Harriet Walter, who is 66, stars as Clark — though she tells us her name is Hannah — in the uneven Donmar Warehouse production of The Tempest that opens tonight at St. Ann’s in Dumbo. There are several elements of that unlikely sentence that need unpacking. For one thing, there is no Clark, or Hannah, in The Tempest; the central role is, of course, that of Prospero, the deposed King of Naples, living in exile on a remote island with his daughter, his books, his sprites, and his slave. This production is the last in a trilogy of Shakespeare plays that the director Phyllida Lloyd has reimagined as vehicles for an all-female cast and has thus set in a women’s prison. (The two previous installments were a “punk-pugnacious” Julius Caesar, which played St. Ann’s in 2013, and a cobbled-together Henry IV in 2015.) The actors in each case play convicts enacting a familiar story, with witty homemade props and costumes, in what appears to be the prison gymnasium. But in those prior installments — in which Walter played Brutus and then King Henry — the Shakespeare totally dominated; we knew little or nothing of the prisoners’ backstories, and the occasional references to cellblock doings seemed intrusive or just silly. Now, in The Tempest, we are finally given to understand that Walter has been playing the same woman all along, and we are told, in a prologue, who she is: the convict Hannah, whose biography is precisely Clark’s. 

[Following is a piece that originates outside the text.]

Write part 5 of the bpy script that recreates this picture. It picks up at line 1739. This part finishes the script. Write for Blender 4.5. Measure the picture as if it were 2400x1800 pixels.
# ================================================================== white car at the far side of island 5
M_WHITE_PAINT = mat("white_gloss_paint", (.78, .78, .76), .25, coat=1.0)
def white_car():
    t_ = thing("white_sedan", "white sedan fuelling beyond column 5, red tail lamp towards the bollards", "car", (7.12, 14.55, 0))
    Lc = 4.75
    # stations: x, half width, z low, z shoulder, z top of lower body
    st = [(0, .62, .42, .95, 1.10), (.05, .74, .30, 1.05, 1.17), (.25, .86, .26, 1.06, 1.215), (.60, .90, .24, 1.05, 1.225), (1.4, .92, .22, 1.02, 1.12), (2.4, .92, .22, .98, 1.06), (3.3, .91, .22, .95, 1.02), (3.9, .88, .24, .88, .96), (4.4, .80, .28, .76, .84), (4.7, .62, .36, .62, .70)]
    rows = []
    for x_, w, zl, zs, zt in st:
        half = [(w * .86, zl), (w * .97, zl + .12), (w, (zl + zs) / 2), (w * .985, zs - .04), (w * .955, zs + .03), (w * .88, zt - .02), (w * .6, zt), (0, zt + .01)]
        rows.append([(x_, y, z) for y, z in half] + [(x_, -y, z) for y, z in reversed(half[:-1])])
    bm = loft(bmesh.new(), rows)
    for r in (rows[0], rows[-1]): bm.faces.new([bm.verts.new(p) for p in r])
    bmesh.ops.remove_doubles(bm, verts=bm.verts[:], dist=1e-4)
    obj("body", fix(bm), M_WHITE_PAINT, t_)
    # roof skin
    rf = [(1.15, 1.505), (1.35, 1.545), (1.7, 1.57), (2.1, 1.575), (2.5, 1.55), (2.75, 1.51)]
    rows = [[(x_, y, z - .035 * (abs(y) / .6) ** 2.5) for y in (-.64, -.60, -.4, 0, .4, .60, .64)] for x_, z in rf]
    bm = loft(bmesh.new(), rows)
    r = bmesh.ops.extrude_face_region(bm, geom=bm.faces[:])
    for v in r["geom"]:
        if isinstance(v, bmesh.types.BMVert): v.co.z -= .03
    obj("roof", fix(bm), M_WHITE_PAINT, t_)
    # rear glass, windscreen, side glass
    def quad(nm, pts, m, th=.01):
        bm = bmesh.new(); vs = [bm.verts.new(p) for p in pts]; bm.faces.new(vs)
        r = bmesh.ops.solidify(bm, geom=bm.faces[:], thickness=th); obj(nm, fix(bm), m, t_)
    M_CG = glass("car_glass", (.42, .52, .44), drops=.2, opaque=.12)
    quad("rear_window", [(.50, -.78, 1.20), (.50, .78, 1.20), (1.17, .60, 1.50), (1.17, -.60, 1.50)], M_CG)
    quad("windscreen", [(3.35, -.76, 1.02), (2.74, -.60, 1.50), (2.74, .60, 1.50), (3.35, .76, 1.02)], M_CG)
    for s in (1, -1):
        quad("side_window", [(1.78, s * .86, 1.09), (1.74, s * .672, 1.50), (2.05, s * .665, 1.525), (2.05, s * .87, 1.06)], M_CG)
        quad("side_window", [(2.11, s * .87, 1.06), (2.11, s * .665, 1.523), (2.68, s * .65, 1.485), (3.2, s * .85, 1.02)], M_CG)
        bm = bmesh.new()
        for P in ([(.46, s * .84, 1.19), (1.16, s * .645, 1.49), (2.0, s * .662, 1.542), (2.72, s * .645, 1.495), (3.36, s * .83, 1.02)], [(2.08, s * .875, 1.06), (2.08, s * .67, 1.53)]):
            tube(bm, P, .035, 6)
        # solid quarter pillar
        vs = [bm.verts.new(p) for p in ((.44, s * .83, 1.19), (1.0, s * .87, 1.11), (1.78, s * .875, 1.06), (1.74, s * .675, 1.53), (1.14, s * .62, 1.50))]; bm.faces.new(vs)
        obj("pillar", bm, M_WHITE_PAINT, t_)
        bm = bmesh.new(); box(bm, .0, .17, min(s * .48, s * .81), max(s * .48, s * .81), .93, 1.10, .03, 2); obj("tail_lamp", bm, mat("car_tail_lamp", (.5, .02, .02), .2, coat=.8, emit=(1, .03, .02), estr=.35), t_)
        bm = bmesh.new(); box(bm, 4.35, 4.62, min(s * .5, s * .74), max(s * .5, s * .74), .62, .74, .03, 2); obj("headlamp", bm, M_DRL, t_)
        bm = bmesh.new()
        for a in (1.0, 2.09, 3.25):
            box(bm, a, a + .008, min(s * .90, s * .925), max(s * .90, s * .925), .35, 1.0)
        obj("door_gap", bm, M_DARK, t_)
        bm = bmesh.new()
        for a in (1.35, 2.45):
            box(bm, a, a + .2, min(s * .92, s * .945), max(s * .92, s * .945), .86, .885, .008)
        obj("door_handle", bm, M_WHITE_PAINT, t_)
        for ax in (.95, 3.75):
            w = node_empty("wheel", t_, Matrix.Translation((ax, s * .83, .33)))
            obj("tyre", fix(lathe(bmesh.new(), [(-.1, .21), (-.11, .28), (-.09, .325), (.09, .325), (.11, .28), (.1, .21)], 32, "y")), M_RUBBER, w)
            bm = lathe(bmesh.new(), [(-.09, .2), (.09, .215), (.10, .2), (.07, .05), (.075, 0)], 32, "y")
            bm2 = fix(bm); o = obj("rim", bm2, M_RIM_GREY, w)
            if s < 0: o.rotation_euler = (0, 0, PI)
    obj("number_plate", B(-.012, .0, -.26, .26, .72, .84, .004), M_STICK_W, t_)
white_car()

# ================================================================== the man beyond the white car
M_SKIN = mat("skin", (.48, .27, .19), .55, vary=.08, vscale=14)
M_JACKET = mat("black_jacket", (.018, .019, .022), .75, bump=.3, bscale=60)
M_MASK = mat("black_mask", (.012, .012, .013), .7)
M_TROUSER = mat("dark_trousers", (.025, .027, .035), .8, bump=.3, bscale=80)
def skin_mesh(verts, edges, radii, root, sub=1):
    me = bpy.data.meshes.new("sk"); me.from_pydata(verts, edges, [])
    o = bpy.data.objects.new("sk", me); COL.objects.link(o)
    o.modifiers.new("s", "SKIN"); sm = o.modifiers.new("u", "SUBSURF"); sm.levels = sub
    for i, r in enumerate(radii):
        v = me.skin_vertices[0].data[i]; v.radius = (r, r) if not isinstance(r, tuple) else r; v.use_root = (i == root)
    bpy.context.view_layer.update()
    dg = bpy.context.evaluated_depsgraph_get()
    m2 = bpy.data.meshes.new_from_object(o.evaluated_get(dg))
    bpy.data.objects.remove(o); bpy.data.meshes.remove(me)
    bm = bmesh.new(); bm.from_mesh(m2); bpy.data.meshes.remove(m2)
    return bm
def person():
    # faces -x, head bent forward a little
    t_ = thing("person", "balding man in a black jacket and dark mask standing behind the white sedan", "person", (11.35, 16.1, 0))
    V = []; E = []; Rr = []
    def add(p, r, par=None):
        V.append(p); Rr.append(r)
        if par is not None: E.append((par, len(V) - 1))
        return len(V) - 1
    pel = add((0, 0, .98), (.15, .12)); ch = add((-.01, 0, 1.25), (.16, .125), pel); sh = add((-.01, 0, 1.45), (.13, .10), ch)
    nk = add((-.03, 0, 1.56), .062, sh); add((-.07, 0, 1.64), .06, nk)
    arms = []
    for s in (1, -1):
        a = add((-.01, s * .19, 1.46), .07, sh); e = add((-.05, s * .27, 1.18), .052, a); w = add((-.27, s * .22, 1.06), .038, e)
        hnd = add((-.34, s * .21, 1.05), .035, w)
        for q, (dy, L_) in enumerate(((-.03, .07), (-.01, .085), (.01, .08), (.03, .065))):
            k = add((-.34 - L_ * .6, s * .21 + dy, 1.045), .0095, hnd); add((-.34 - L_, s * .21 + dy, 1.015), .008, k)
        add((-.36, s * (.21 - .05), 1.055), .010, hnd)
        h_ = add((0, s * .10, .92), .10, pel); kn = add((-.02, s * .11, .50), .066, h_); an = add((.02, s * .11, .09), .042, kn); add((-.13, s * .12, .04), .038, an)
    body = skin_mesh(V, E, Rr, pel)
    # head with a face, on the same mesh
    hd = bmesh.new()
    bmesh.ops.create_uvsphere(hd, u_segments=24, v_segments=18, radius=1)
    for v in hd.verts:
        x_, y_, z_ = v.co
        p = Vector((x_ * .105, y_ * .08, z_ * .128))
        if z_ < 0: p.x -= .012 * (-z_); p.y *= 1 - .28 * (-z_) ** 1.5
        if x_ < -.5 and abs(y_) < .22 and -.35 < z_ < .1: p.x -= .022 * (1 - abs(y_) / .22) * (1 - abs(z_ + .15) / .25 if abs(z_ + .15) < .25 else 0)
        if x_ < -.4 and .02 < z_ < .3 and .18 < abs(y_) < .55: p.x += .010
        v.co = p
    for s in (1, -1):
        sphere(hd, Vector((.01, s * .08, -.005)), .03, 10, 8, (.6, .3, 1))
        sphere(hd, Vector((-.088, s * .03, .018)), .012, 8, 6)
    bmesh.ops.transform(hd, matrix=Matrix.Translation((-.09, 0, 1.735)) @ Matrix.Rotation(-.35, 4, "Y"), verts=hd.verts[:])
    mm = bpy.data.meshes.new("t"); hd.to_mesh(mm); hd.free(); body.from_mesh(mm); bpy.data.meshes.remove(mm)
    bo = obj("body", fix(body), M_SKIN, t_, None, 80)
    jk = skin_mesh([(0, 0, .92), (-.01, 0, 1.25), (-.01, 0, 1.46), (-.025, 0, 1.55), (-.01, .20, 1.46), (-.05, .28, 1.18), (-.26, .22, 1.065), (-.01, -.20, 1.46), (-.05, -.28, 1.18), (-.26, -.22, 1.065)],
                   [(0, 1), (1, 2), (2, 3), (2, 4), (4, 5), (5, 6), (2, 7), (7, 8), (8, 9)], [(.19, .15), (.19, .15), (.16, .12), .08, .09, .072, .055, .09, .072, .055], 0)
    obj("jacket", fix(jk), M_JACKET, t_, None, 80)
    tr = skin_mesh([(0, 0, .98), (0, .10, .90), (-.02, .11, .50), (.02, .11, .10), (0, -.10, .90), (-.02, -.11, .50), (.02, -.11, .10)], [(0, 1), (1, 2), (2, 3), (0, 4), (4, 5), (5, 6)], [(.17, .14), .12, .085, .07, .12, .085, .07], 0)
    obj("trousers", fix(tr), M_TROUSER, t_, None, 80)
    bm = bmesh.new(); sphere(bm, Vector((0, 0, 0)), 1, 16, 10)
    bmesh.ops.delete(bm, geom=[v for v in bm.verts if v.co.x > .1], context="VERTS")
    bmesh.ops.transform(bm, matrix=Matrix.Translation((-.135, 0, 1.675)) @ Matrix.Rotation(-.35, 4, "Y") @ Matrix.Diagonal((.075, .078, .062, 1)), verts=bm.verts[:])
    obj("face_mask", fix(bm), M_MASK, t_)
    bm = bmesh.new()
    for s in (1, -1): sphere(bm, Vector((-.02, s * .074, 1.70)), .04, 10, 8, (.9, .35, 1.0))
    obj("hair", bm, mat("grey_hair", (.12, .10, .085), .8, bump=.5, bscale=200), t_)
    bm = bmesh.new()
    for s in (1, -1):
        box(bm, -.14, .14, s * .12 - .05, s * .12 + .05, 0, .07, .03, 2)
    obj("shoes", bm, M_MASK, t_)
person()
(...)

It’s an ornate frame, but what does it do for the ornate picture it is meant to set off? The Tempest is, after all, a play already overstuffed with magic and poetry and heartbreak and ribaldry. For me, the primary benefit of Lloyd’s concept is the chance to see a great actor in a great role that would normally be off-limits to her. It’s not just that Prospero is a central character; Cleopatra (whom Walter has also played) is a central character, too. But in Shakespeare even a Cleopatra (let alone a Beatrice or a Viola) tends to operate in small circles of domesticity and romance circumscribed by their fathers and husbands, whereas leading men like Prospero engage the whole world. So to watch Prospero, in Walter’s muscular performance, give away his daughter to the shipwrecked son of his usurping brother, is to experience a new complexity no male actor could muster, precisely because it is, for a woman, new territory. And Walter, regardless of the gendered qualities she brings to the role, is an uncommonly legible purveyor of human contradiction; opposing feelings are not smeared together in her delivery but are sustained in bright equilibrium. 

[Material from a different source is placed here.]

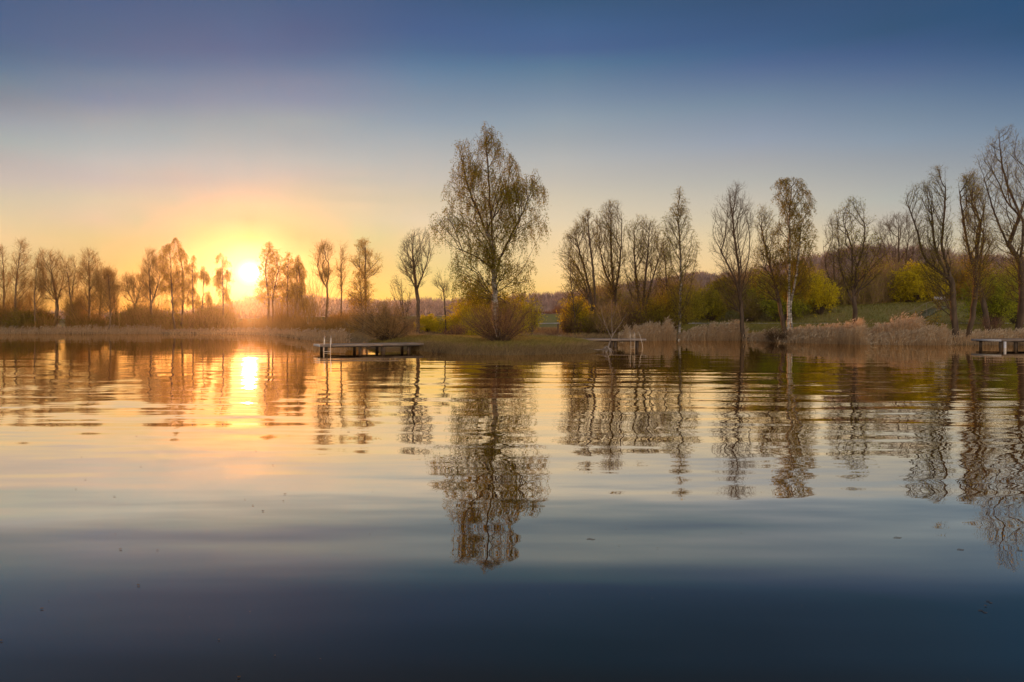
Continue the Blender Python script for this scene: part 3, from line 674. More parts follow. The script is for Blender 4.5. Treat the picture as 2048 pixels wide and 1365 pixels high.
T('birch_tree', 1580, 660, [[(1576, 668), (1579, 600), (1582, 520), (1586, 440), (1590, 370)], [(1584, 668), (1584, 610), (1590, 560), (1600, 500), (1607, 440)]], [(590, 1566, 1620), (560, 1556, 1636), (520, 1548, 1642), (480, 1550, 1640), (440, 1552, 1636), (410, 1554, 1634), (385, 1546, 1634), (365, 1548, 1622), (352, 1562, 1612)], 'birch',
  'leafy birch with a flat topped column of hanging foliage behind the reeds', 'birches on the right bank', 40, Y=62, n_attr=620, r_base=.15, L=.62, leaf=3, ls=.085, tr=.0065, zlow=620, per=3, rtip=.010, frac=.75, leafm=leaf_birch)
T('tree', 1664, 612, [[(1664, 625), (1665, 580), (1663, 530), (1660, 480)], [(1665, 580), (1652, 540), (1648, 490)]], [(590, 1645, 1685), (550, 1636, 1690), (510, 1638, 1690), (470, 1642, 1684), (440, 1650, 1672)], 'bare', 'bare tree on the dyke left of the open fork tree', None, 41, Y=108, n_attr=260, r_base=.24, tr=.011, zlow=600, L=.9)
T('tree', 1706, 664, [[(1708, 670), (1705, 620), (1696, 570), (1686, 520), (1672, 470), (1666, 440)], [(1705, 620), (1706, 560), (1704, 500), (1702, 430), (1706, 405)], [(1706, 618), (1718, 575), (1740, 540), (1764, 510)], [(1707, 600), (1722, 540), (1734, 480), (1728, 420)]],
  [(580, 1680, 1740), (550, 1665, 1765), (520, 1656, 1772), (490, 1654, 1768), (460, 1658, 1750), (430, 1664, 1740), (410, 1690, 1734), (402, 1696, 1730)], 'bud', 'open fork bare tree with wide curving limbs rising from the reeds', None, 42, Y=56, n_attr=420, r_base=.20, zlow=630, tr=.0065, L=.5, leaf=1, per=3)
T('tree', 1802, 560, [[(1794, 600), (1782, 540), (1766, 480)], [(1800, 600), (1799, 530), (1796, 440)], [(1806, 600), (1812, 530), (1824, 460)]], [(560, 1765, 1835), (520, 1745, 1850), (480, 1740, 1852), (450, 1756, 1846), (430, 1776, 1820)], 'bare', 'three stemmed bare tree rising behind the bright green shrub on the dyke', None, 43, Y=112, n_attr=420, r_base=.26, tr=.012, zlow=545, L=1.0)
RG = 'tall bare trees at the right edge'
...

Though it’s a pleasure to enjoy that talent even in miniature — check out Walter’s perfect turn as Winston Churchill’s wife, Clementine, in The Crown — Lloyd has done us a great service in giving Walter a wide range of rangy roles. (We will pass over the awful Taming of the Shrew in Central Park last summer.) I am less convinced that, beyond that casting, Lloyd has generally served the plays themselves. It’s not much of a criticism to say that the rest of the cast is not at Walter’s level; who is? But every concept exacts a price, and if your concept is that a bunch of prisoners, with all their diverse accents and perspectives and abilities, is putting on a play, inevitably some of the sophisticated, single-point-of-view beauty of the text is going to be lost. (A good deal is lost, in any case, to cutting; the production runs less than two hours.) Naturally, the bumptious clowning of the scenes involving the drunken castaways is emphasized, faring little better here than it does in traditional presentations. The magic, too, is for the most part limited to what Lloyd can dream up for an ensemble under the threat of lockdown at all times. Finally, when Lloyd really has no choice but to pull out some stops for Prospero’s “We are such stuff as dreams are made on” speech, she jettisons the frame altogether, ginning up a complicated sequence involving projections and helium balloons. It’s beautiful, and a bit mystifying — and where’s Judy Clark gone now?

Turns out she’s there, albeit mostly obscured by the difficulty of making a play focus on two radically disparate things at once. Still, in the powerful resolution, when Prospero forgives his betrayers and renounces his life of vengeance and spells, the frame story suddenly and movingly reasserts itself. Walter shows us, in an exquisite moment, that this forgiveness — of self and of others — is no easy business; it may be a resolution but it is also a rupture. Here the idea of rehabilitation, so awkwardly draped over the rest of the plot, finally fits perfectly, and so, briefly, does the specific story of Judy Clark, whose daughter, like Prospero’s, has only ever known her parent in captivity. Partly for that daughter’s sake, Clark has said, she has spent her years at Bedford Hills Correctional Facility becoming a model prisoner, accepting her guilt, renouncing her past, and focusing what seemed likely to be a permanent incarceration on helping other inmates. 

That’s a great story, and might make a fine play. (It already made a bad one, in David Mamet’s The Anarchist.) The question is what her tale is doing parked in the middle of Shakespeare’s. Most of the time, Lloyd’s production seems to be making an excuse for nontraditional casting instead of merely exulting in it. But on those occasions when it doubles down on themes alive in both stories, particularly the theme of clemency, this Tempest justifies itself. It doesn’t hurt that, last month, Governor Andrew Cuomo commuted Judy Clark’s sentence. Like Prospero, she may get to leave her island.

The Tempest is at St. Ann’s Warehouse through February 19.